Skifields jockeying to stitch up slopes

There's no business like snow business for apres-ski season speculation, and as Otago Daily Times Wanaka bureau chief Mark Price reports, this year has begun with a blizzard of ideas about what's going on in the Cardrona Valley.

The Soho Basin above the Cardrona Valley is renowned by skiers who have been there for the quality of its snow and terrain.

However, without a chairlift and a proper access road from the Cardrona Valley, it has so far remained relatively undisturbed.

The Cardrona Alpine Resort next door is a complete contrast.

It is one of the two most profitable skifields in the country, and last winter it was so busy, on at least one day skiers were turned away.

Queenstown developer John Darby holds the rights to develop the Soho Basin for skiing and he has recently obtained resource consent for a high-speed chairlift that would carry skiers 1.2km from the bottom of the basin to the top, at a point also near the top of the neighbouring Cardrona resort.

The speculation is over what will happen next, and why anything is happening at all.

The Otago Daily Times has attempted to speak directly with Mr Darby, but without success.

However, industry insiders have been joining up the dots and, broadly, this is how they see it:The owner of the Cardrona ski resort is Real Journeys - a private, New Zealand-owned tourism company with many profitable strings to its bow.

It is new to the snow business, but is recognised as a highly competent player that knows how to compete for business.

In the case of Cardrona, the new competition is from the Remarkables Ski Area owned by John Davies through his Trojan Holdings and NZSki companies.

Mr Davies, is spending $45 million at the Remarkables making it more attractive to intermediate skiers, family groups and those on package tours - the bread and butter of Cardrona's business.

And, with the sealing of its access road, the Remarkables will have even greater appeal to overseas tourists who balk at gravel roads.

Real Journeys will be aware of the need to retain its position and that is where insiders suggest Mr Darby has quite an asset in the Soho Basin skifield rights, complete with consent for a chairlift.

In the consent documents, the basin looks perfectly placed to be an extension of Cardrona and its full range of skifield infrastructure - access road, electricity, machinery, base buildings, management etc.

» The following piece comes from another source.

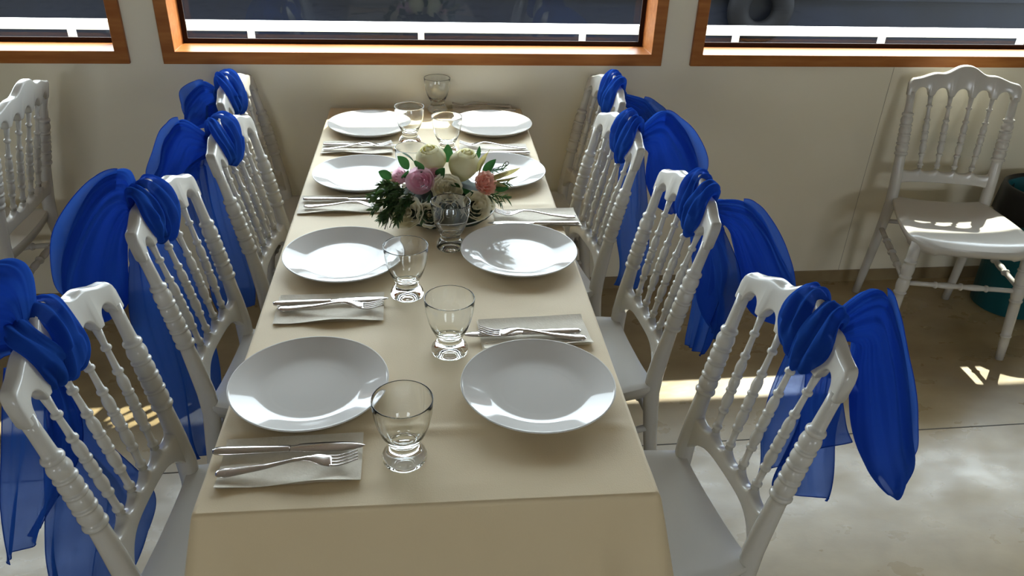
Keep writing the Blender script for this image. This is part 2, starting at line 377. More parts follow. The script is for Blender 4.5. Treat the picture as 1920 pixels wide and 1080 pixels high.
def make_chair(name, label, loc, rz, wide=1.0):
    t = empty(name, label, 'chair', loc, rz)
    pm = M['plastic']
    # seat
    mb = MB(); nu, nv = 28, 26; top = []; bot = []
    def hw(v):
        h = .163+.045*sin(min(v*1.25, 1)*pi/2)
        if v > .80: h *= sqrt(max(0, 1-((v-.80)/.22)**2.4))**.55
        return h
    for j in range(nv+1):
        v = j/nv; row = []
        for i in range(nu+1):
            uu = -1+2*i/nu; h = hw(v)
            y = uu*h; x = .405*v + .018*(1-uu*uu)*max(0, (v-.5)*2)**2 - .012
            z = .462+.014*abs(uu)**2.5*(1-v*.6) - .010*(1-uu*uu)*sin(pi*min(1, v*1.1)) + .012*max(0, v-.45)*(1-abs(uu)**2)
            e = max(0, (v-.84)/.16); z -= .016*e*e
            e2 = max(0, (abs(uu)-.86)/.14); z -= .006*e2**2
            row.append((x, y, z))
        top.append(row)
    mb.grid(top, True)
    edge = [top[0][i] for i in range(nu+1)]+[top[j][nu] for j in range(1, nv+1)]+[top[nv][i] for i in range(nu-1, -1, -1)]+[top[j][0] for j in range(nv-1, 0, -1)]
    cx, cy = .19, 0
    def ringat(s, dz, arc):
        out = []
        for (x, y, z) in edge:
            a = arc*(1-(y/.21)**2) if x > .3 else arc*(1-((x-.19)/.22)**2)
            out.append((cx+(x-cx)*s, y*s, z-dz+max(0, a)))
        return out
    rings = [edge, ringat(1.008, .004, 0), ringat(1.008, .012, 0), ringat(.985, .022, 0), ringat(.955, .042, .010), ringat(.93, .042, .010), ringat(.9, .024, .004)]
    mb.loft([q[::-1] for q in rings], False); n = len(edge)
    mb.f.append(tuple(len(mb.v)-n+k for k in range(n)))
    mb.build('seat', pm, t)
    # top rail
    T = [(0, .970), (.06, .9692), (.12, .9665), (.18, .961), (.24, .953), (.30, .9455), (.36, .9405), (.41, .939), (.47, .9392), (.53, .9392), (.58, .9375), (.66, .932), (.78, .923), (.88, .9185), (.94, .9165), (.975, .911), (1, .900)]
    js = [-.162] + list(SPT) + [.162]
    def Bz(y):
        for a, b in zip(js, js[1:]):
            if a <= y <= b:
                g = .0095; a2, b2 = a+g, b-g
                if y <= a2 or y >= b2: return .857
                q = (2*y-a2-b2)/(b2-a2); return .857+.030*sqrt(max(0, 1-q*q))
        return .855
    cols = []
    for k in range(97):
        uu = -1+2*k/96; y = uu*.176
        th = .026 if abs(uu) < .93 else .026*(.75+.25*sqrt(max(0, 1-((abs(uu)-.93)/.075)**2)))
        cols.append((y, Bz(y), interp(T, abs(uu)), (lambda b: (lambda z: lean(z)+b))(bow(y)), th))
    MB().loft(flat_loft(cols)).build('top_rail', pm, t)
    # lower rail
    js2 = [-.150] + list(SPB) + [.150]; cols = []
    for k in range(85):
        uu = -1+2*k/84; y = uu*.153
        z = .590
        for a, b in zip(js2, js2[1:]):
            if a <= y <= b:
                q = (2*y-a-b)/(b-a); z = .590-.016*sqrt(max(0, 1-q*q))
        zt = z+.035*max(0, (abs(uu)-.90)/.10)**2
        zb = .545-.075*abs(uu)**4.5 if wide == 1 else .535-.012*abs(uu)**6
        cols.append((y, zb, zt, (lambda b: (lambda z: lean(z)+b))(bow(y)*.8), .024))
    MB().loft(flat_loft(cols)).build('lower_rail', pm, t)
    # spindles
    pr = [(.588, .0085)]+bead(.600, .0068, .0100, .005)+[(.625, .0068)]+bead(.640, .0075, .0105, .005)+bulb(.648, .682, .0072, .0112)+bead(.688, .0085, .0112, .004)+bulb(.694, .716, .0085, .0108)+bead(.722, .0085, .0112, .004)+bulb(.728, .756, .0082, .0105)+[(.757, .0075)]+bead(.768, .0068, .0102, .005)+[(.79, .0062), (.808, .0058)]+bead(.818, .0060, .0098, .005)+[(.835, .0066), (.862, .0085)]
    for a, b in zip(SPT, SPB):
        def path(z, a=a, b=b):
            q = (z-.588)/(.862-.588); y = lerp(b, a, q); return (lean(z)+bow(y)*lerp(.8, 1, q), y, z)
        turned(pr, path, 12).build('spindle', pm, t)
    # rear legs with turned back posts
    for s in (-1, 1):
        def path(z, s=s):
            y = .152+.012*max(0, (z-.46)/.44) + (.010*((.46-z)/.46) if z < .46 else 0)
            return (lean(z), s*y, z)
        q = [(0, (.0135, .0135)), (.1, (.015, .0145)), (.3, (.018, .0165)), (.44, (.021, .018)), (.50, (.021, .0185)), (.56, (.0195, .018)), (.625, .0165)]
        q += bead(.640, .0165, .0215, .006)+bulb(.648, .672, .0165, .0205)+bead(.678, .017, .0208, .004)+bulb(.684, .706, .017, .0202)+bead(.711, .0165, .0202, .004)+bulb(.717, .739, .0165, .0198)+bead(.745, .016, .02, .004)+bulb(.751, .777, .0155, .0195)+bead(.786, .0138, .0185, .006)
        q += [(.80, .0130), (.84, .0122), (.868, .0125)]
        turned(q, path, 18).build('rear_leg', pm, t)
    # front legs
    for s in (-1, 1):
        def path(z, s=s): q = (.44-z)/.44; return (.350+.035*q, s*(.168+.022*q), z)
        q = [(0, .0125), (.07, .0150)]+bead(.10, .0152, .0172, .004)+[(.13, .0158), (.22, .0165)]+bead(.245, .0165, .020, .005)+bulb(.252, .30, .017, .0205)+bead(.306, .0165, .020, .005)+bulb(.313, .36, .0165, .020)+bead(.367, .0165, .020, .005)+[(.39, .0175), (.445, .0175)]
        turned(q, path, 16).build('front_leg', pm, t)
    # stretchers
    def stretch(p, q):
        p, q = Vector(p), Vector(q)
        pr = [(0, .009), (.2, .009)]+bead(.28, .009, .0135, .015)+bulb(.30, .46, .009, .012)+bead(.5, .009, .0145, .015)+bulb(.54, .70, .009, .012)+bead(.72, .009, .0135, .015)+[(.8, .009), (1, .009)]
        MB().tube([p.lerp(q, a) for a, _ in pr], [b for _, b in pr], 10).build('stretcher', pm, t)
    stretch((.362, -.176, .283), (.362, .176, .283))
    for s in (-1, 1): stretch((lean(.33), s*.156, .33), (.362, s*.176, .292))
    stretch((lean(.36), -.154, .36), (lean(.36), .154, .36))
    if wide != 1:                                                # broader bare-chair pattern: widen every part's mesh
        for q in t.children:
            for v in q.data.vertices: v.co.y *= wide if q.name.split('.')[0] != 'seat' else 1+(wide-1)*.4
    return t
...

Not surprisingly, the Soho Basin has been part of Cardrona's long-term expansion plan all the way back to the 1980s.

But it is Mr Darby who owns the rights to the basin, and he now has another important card up his sleeve.

About a year ago, he spent several million dollars buying 2000ha of land off Cardrona Valley farmer Tim Scurr.

That provides him with some fairly expensive grazing land but far more importantly, it provides him with the all-important direct access between the snow of the Soho Basin and the skiers using the Cardrona Valley road.

If things do not work out with Real Journeys, insiders say, Mr Darby could go it alone.

One described that as Mr Darby's ''leverage'' in negotiations with Real Journeys over developing the Soho Basin.

The ODT has been told installing the high-speed, six-person chairlift in the basin would leave little change from $10 million.

The cost of creating a new, stand-alone skifield from scratch would be considerably more than that.

But, with Chinese tourists' growing enthusiasm for skiing, there is the prospect of a huge new market for the industry here.

And that could help make a new skifield, close to Queenstown Airport with reliable snow and a good range of terrain an attractive investment.

As for international skiers being unenthusiastic about gravel access roads, the solution being talked about in the Cardrona Valley is for a gondola from the valley floor to the Soho Basin.

Even if the basin was to become an extension of Cardrona, rather than a stand-alone field, a gondola would ease pressure on Cardrona's access road and car parking space.

Industry insiders note the old hand - NZSki - has played its Remarkables card; rookie Real Journeys is considering its first big play of the game and Mr Darby holds the ace of Soho.

Real Journeys chief executive Richard Lauder has been visiting Chinese skifields this month and has yet to respond to ODT requests for an interview.

No-one spoken to considered more skifield development a bad thing for the region, overall.

However, it has been noted that while all the political rhetoric is about harmony between tourist town rivals Wanaka and Queenstown, the ski industry battle lines clearly pit one side of the Crown Range against the other.